Freiherr zu Waldburg (georginische Linie) erwirbt zu seiner Hälfte des Schlosses und der
Herrschaft Waldburg noch die andere Hälfte von seinem Vetter Wilhelm d. Ä. (jakobinische
oder trauchburgische Linie) hinzu. In den Verträgen ist — wie Rauh erwähnt — festgelegt,
daß der Erwerber und seine Erben „Schloß und Herrschaft keineswegs aufteilen, davon oder
daraus etwas verkaufen oder verändern dürfen" (S. 42). Diese überaus wichtige Neuorientierung
des Erbfolgesystems hätte eingehender gewürdigt werden müssen. Zwar sind
die anklingenden Grundsätze noch nicht endgültig zum Durchbruch gekommen, denn sowohl
Wilhelm d. Ä. als auch Georg III. teilten ihren Besitz wiederum unter ihren Söhnen
auf; sie leiteten jedoch die nun folgende hausrechtliche Entwicklung ein.

Über einen hausrechtlich wichtigen Vorgang berichtet Rauh in Untertitel 21 auf den
Seiten 92 bis 96: in der georginischen Linie wird am 3. Februar 1661 zwischen Graf Johann
Jakob I. zu Zeil und Graf Maximilian Willibald zu Wolfegg eine Erbeinigung vereinbart,
deren wichtigster Inhalt die Einführung der Primogenitur ist. Nicht mehr alle männlichen
Nachkommen sollen gleichberechtigt den Nachlaß erben, sondern nur der erstgeborene
Sohn. Warum ausgerechnet beim Erbfall der beiden Vertragspartner die von ihnen aufgestellten
neuen Erbfolgegrundsätze nicht eingehalten worden sind, erfahren wir nicht.
Bei ihrem Ableben wurden jedenfalls ihre Besitzungen unter je zwei Söhne aufgeteilt und
damit in der georginischen Hauptlinie die vier Seitenlinien Zeil, Wurzach, Wolfegg und
Waldsee gegründet.
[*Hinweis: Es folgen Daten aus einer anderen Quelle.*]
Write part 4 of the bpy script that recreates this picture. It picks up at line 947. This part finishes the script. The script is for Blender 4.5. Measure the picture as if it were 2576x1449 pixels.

Auch die von den Vertretern dieser neuen Linien am 10. Mai 1679
vereinbarte Erbeinigung, die inhaltlich mit derjenigen von 1661 übereinstimmt, ist nicht
— wie Rauh vermutet — rechtsverbindlich geworden. Das zeigen insbesondere die Bestrebungen
in den einzelnen Seitenlinien, ihrerseits erbrechtliche Grundsätze aufzustellen.
Auf diese Weise finden in der Zeit zwischen 1677 (Waldburg-Wolfegg-Wolfegg) und 1801
(Waldburg-Wolfegg-Waldsee) die Grundsätze des Erstgeburtsrechts in allen Linien des Gesamthauses
Waldburg Eingang.

Der von Rauh im Vorwort angekündigte zweite Band des Hausrechts ist zwischenzeitlich
erschienen. Er setzt im ersten Teil die hausrechtliche und -geschichtliche Entwicklung
bis zum Ausbruch des Zweiten Weltkriegs fort und enthält in einem weiteren Teil urkundliche
Quellen des Gesamthauses Waldburg von 1394 bis 1939.